Write out, word for word, the first line of the data below and every line after it through the one containing "COL = scene.collection".

| INFORMATION SHOWN |
============================================================

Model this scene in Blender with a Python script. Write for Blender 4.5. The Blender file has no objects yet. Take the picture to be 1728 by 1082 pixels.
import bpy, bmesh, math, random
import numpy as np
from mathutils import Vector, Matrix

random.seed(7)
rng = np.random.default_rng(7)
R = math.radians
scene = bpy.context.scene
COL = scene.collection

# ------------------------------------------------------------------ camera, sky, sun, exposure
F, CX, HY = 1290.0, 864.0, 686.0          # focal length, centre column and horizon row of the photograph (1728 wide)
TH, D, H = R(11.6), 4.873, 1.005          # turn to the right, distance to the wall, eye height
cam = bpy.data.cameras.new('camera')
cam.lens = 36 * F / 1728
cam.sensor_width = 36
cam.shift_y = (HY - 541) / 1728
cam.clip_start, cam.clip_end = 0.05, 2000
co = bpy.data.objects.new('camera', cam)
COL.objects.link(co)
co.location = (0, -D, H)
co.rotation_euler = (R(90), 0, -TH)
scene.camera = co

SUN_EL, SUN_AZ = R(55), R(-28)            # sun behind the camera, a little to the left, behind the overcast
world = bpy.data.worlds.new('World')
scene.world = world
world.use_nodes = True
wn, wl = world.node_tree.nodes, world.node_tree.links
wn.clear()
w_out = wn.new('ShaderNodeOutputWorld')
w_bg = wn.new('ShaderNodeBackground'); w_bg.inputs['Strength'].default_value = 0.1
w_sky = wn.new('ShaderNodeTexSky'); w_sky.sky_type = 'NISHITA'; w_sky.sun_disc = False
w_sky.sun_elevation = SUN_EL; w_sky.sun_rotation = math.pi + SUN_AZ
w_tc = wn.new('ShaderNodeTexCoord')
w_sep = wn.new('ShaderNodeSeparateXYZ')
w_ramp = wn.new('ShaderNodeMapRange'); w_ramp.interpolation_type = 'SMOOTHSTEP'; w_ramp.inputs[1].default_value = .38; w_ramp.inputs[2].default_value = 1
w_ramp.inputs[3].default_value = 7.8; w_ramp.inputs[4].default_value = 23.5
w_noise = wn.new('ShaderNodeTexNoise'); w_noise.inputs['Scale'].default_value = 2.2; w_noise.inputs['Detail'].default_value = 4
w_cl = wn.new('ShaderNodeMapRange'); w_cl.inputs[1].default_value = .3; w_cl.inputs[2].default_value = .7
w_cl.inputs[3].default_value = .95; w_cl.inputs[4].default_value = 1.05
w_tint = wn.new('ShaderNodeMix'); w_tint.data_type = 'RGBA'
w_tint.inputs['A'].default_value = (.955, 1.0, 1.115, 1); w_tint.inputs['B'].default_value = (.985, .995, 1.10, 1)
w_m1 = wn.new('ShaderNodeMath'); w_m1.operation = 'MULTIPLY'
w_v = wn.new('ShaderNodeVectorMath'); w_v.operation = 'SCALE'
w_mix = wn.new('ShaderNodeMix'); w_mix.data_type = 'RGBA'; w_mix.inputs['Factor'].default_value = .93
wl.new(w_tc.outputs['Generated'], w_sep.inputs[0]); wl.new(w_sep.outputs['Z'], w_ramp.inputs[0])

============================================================

| SOLUTION |
Model this scene in Blender with a Python script. Write for Blender 4.5. The Blender file has no objects yet. Take the picture to be 1728 by 1082 pixels.
import bpy, bmesh, math, random
import numpy as np
from mathutils import Vector, Matrix

random.seed(7)
rng = np.random.default_rng(7)
R = math.radians
scene = bpy.context.scene
COL = scene.collection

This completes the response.